[Task details] Omit all pictures, then retype the data exactly as given.
=== Records shown ===
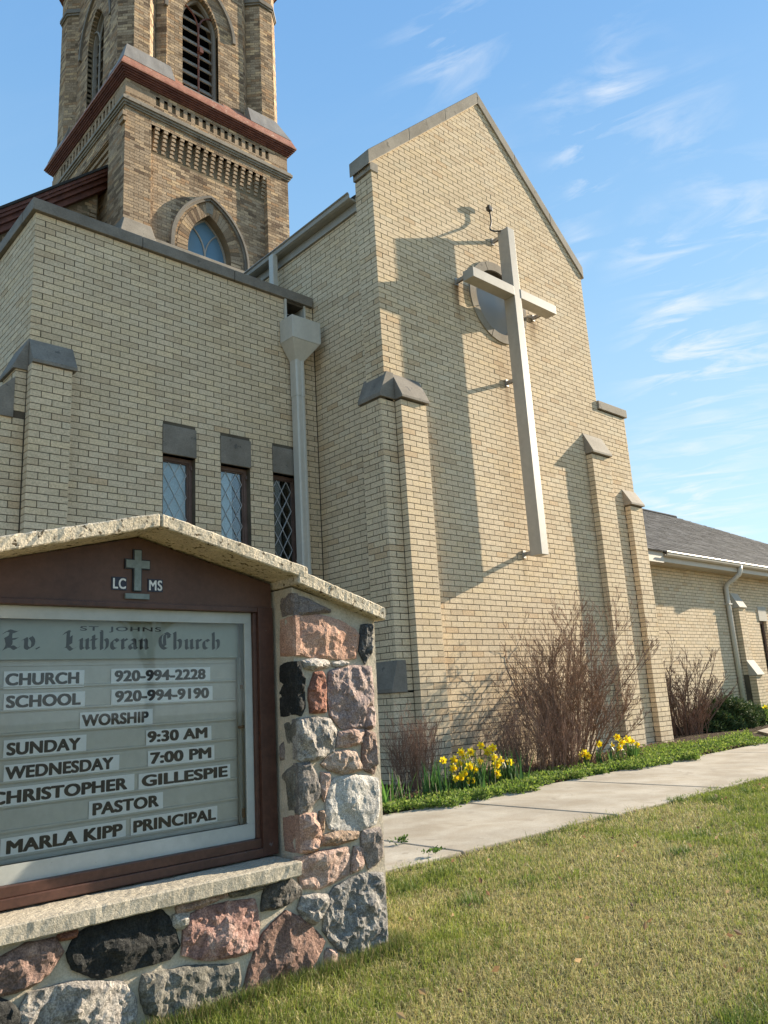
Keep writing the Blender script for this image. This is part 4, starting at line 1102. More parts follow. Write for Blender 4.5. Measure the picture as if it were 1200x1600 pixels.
# voussoirs round the arched window, each a brick on end
def voussoirs(c0, a, R, zs, w, y0, y1, n):
    i_ = parch(c0, a, R, zs, n, None); o_ = parch(c0, a+w, R+w, zs, n, None)
    rr_ = random.Random(2)
    for i in range(len(i_)-1):
        def lerp(p, q, t): return (p[0]+(q[0]-p[0])*t, p[1]+(q[1]-p[1])*t)
        q = [lerp(i_[i], i_[i+1], .06), lerp(i_[i], i_[i+1], .94), lerp(o_[i], o_[i+1], .95), lerp(o_[i], o_[i+1], .05)]
        mb = MB(); pr = rr_.uniform(-.002, .002); mb.prism(q, y0+pr, y1)
        me = mb.mesh('voussoir', M['old_brick'])
        at = me.color_attributes.new('Col', 'FLOAT_COLOR', 'POINT')
        cc = BT.tone(); 
        for d_ in at.data: d_.color = (*cc, 1)
        link('voussoir', me, tower)
voussoirs(AX, 0.502, 1.062, ASZ, 0.235, TY0+RC-0.004, TY0+RC+0.1, 15)
for sx in (-1, 1):
    for k in range(14):
        mb = MB(); z = 9.0+k*0.07; xa, xb = sorted((AX+sx*0.502, AX+sx*0.738)); mb.box(xa, xb, TY0+RC-0.004, TY0+RC+0.1, z+0.004, z+0.066)
        me = mb.mesh('voussoir', M['old_brick']); at = me.color_attributes.new('Col', 'FLOAT_COLOR', 'POINT'); cc = BT.tone()
        for d_ in at.data: d_.color = (*cc, 1)
        link('voussoir', me, tower)
kb = MB(); kb.prism([(AX-0.07,10.935),(AX+0.07,10.935),(AX+0.10,11.19),(AX,11.26),(AX-0.10,11.19)], TY0+RC-0.008, TY0+RC+0.1); kb.build('keystone', M['coping'], tower)
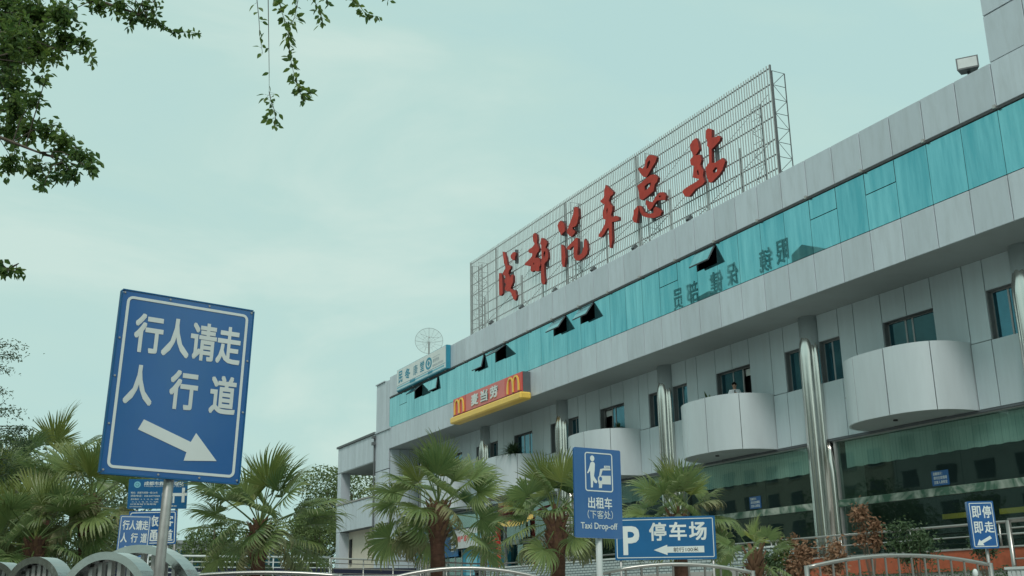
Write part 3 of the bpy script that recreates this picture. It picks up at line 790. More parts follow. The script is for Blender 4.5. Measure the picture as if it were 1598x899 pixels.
bm = NB(); box(bm, 24.9, 25.1, 68.0, 75.1, 0, 5.82); box(bm, 25.1, 33, 68.0, 75.8, 0, 5.8); AP('ground_wall', bm, CREAM)
bm = NB(); box(bm, 24.8, 24.89, 74.3, 74.7, 3.6, 5.3); AP('door_panel', bm, DARK)
bm = NB(); tube(bm, [(24.12, 67.93, 5), (24.12, 67.93, 11.6)], .05, 8); AP('downpipe', bm, RAILDK)
bm = NB(); box(bm, 23.95, 24.15, 67.75, 68.05, 11.0, 11.2); box(bm, 23.95, 24.15, 67.75, 68.05, 11.45, 11.6); AP('pipe_bracket', bm, RAILDK)

# ------------------------------------------------------------------ roof sign
RO = (26.5, 43.7, 14.75)
rsign = empty('rooftop_sign', RO, label='tall slatted rooftop billboard frame carrying six red calligraphy characters', cat='sign')
def RP(name, bm, mat, **k): return build(name, bm, mat, rsign, off=RO, **k)
ya, yb, zt = 29.62, 57.75, 21.02
ns = int((yb - ya) / 0.158)
sl = None
for i in range(ns + 1):
    y = ya + i * (yb - ya) / ns
    if sl is None:
        bm = NB(); box(bm, -.011, .011, -.024, .024, 14.76 - 14.75, zt - 14.75)
        me_ = build('slat', bm, SLATM, rsign); me_.location = (0, y - RO[1], 0); sl = me_
    else:
        o = sl.copy(); COL.objects.link(o); o.parent = rsign
        o.location = (rnd.uniform(-.006, .006), y - RO[1] + rnd.uniform(-.008, .008), rnd.uniform(-.0, .02))
for z in (20.9, 20.22, 19.52, 18.84, 17.9, 17.28, 16.7, 16.05, 15.4):
    bm = NB(); box(bm, 26.53, 26.57, ya - .02, yb + .02, z - .022, z + .022); RP('rail', bm, RAILDK)
for y in (29.6, 57.8):
    bm = NB(); box(bm, 26.50, 26.56, y - .03, y + .03, 14.75, 21.02); RP('edge_post', bm, RAILDK)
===
[Response to the exercise]
Keep writing the Blender script for this image. This is part 4, starting at line 1102. More parts follow. Write for Blender 4.5. Measure the picture as if it were 1200x1600 pixels.
# voussoirs round the arched window, each a brick on end
def voussoirs(c0, a, R, zs, w, y0, y1, n):
    i_ = parch(c0, a, R, zs, n, None); o_ = parch(c0, a+w, R+w, zs, n, None)
    rr_ = random.Random(2)
    for i in range(len(i_)-1):
        def lerp(p, q, t): return (p[0]+(q[0]-p[0])*t, p[1]+(q[1]-p[1])*t)
        q = [lerp(i_[i], i_[i+1], .06), lerp(i_[i], i_[i+1], .94), lerp(o_[i], o_[i+1], .95), lerp(o_[i], o_[i+1], .05)]
        mb = MB(); pr = rr_.uniform(-.002, .002); mb.prism(q, y0+pr, y1)
        me = mb.mesh('voussoir', M['old_brick'])
        at = me.color_attributes.new('Col', 'FLOAT_COLOR', 'POINT')
        cc = BT.tone(); 
        for d_ in at.data: d_.color = (*cc, 1)
        link('voussoir', me, tower)
voussoirs(AX, 0.502, 1.062, ASZ, 0.235, TY0+RC-0.004, TY0+RC+0.1, 15)
for sx in (-1, 1):
    for k in range(14):
        mb = MB(); z = 9.0+k*0.07; xa, xb = sorted((AX+sx*0.502, AX+sx*0.738)); mb.box(xa, xb, TY0+RC-0.004, TY0+RC+0.1, z+0.004, z+0.066)
        me = mb.mesh('voussoir', M['old_brick']); at = me.color_attributes.new('Col', 'FLOAT_COLOR', 'POINT'); cc = BT.tone()
        for d_ in at.data: d_.color = (*cc, 1)
        link('voussoir', me, tower)
kb = MB(); kb.prism([(AX-0.07,10.935),(AX+0.07,10.935),(AX+0.10,11.19),(AX,11.26),(AX-0.10,11.19)], TY0+RC-0.008, TY0+RC+0.1); kb.build('keystone', M['coping'], tower)
Write part 3 of the bpy script that recreates this picture. It picks up at line 790. More parts follow. The script is for Blender 4.5. Measure the picture as if it were 1598x899 pixels.
bm = NB(); box(bm, 24.9, 25.1, 68.0, 75.1, 0, 5.82); box(bm, 25.1, 33, 68.0, 75.8, 0, 5.8); AP('ground_wall', bm, CREAM)
bm = NB(); box(bm, 24.8, 24.89, 74.3, 74.7, 3.6, 5.3); AP('door_panel', bm, DARK)
bm = NB(); tube(bm, [(24.12, 67.93, 5), (24.12, 67.93, 11.6)], .05, 8); AP('downpipe', bm, RAILDK)
bm = NB(); box(bm, 23.95, 24.15, 67.75, 68.05, 11.0, 11.2); box(bm, 23.95, 24.15, 67.75, 68.05, 11.45, 11.6); AP('pipe_bracket', bm, RAILDK)

# ------------------------------------------------------------------ roof sign
RO = (26.5, 43.7, 14.75)
rsign = empty('rooftop_sign', RO, label='tall slatted rooftop billboard frame carrying six red calligraphy characters', cat='sign')
def RP(name, bm, mat, **k): return build(name, bm, mat, rsign, off=RO, **k)
ya, yb, zt = 29.62, 57.75, 21.02
ns = int((yb - ya) / 0.158)
sl = None
for i in range(ns + 1):
    y = ya + i * (yb - ya) / ns
    if sl is None:
        bm = NB(); box(bm, -.011, .011, -.024, .024, 14.76 - 14.75, zt - 14.75)
        me_ = build('slat', bm, SLATM, rsign); me_.location = (0, y - RO[1], 0); sl = me_
    else:
        o = sl.copy(); COL.objects.link(o); o.parent = rsign
        o.location = (rnd.uniform(-.006, .006), y - RO[1] + rnd.uniform(-.008, .008), rnd.uniform(-.0, .02))
for z in (20.9, 20.22, 19.52, 18.84, 17.9, 17.28, 16.7, 16.05, 15.4):
    bm = NB(); box(bm, 26.53, 26.57, ya - .02, yb + .02, z - .022, z + .022); RP('rail', bm, RAILDK)
for y in (29.6, 57.8):
    bm = NB(); box(bm, 26.50, 26.56, y - .03, y + .03, 14.75, 21.02); RP('edge_post', bm, RAILDK)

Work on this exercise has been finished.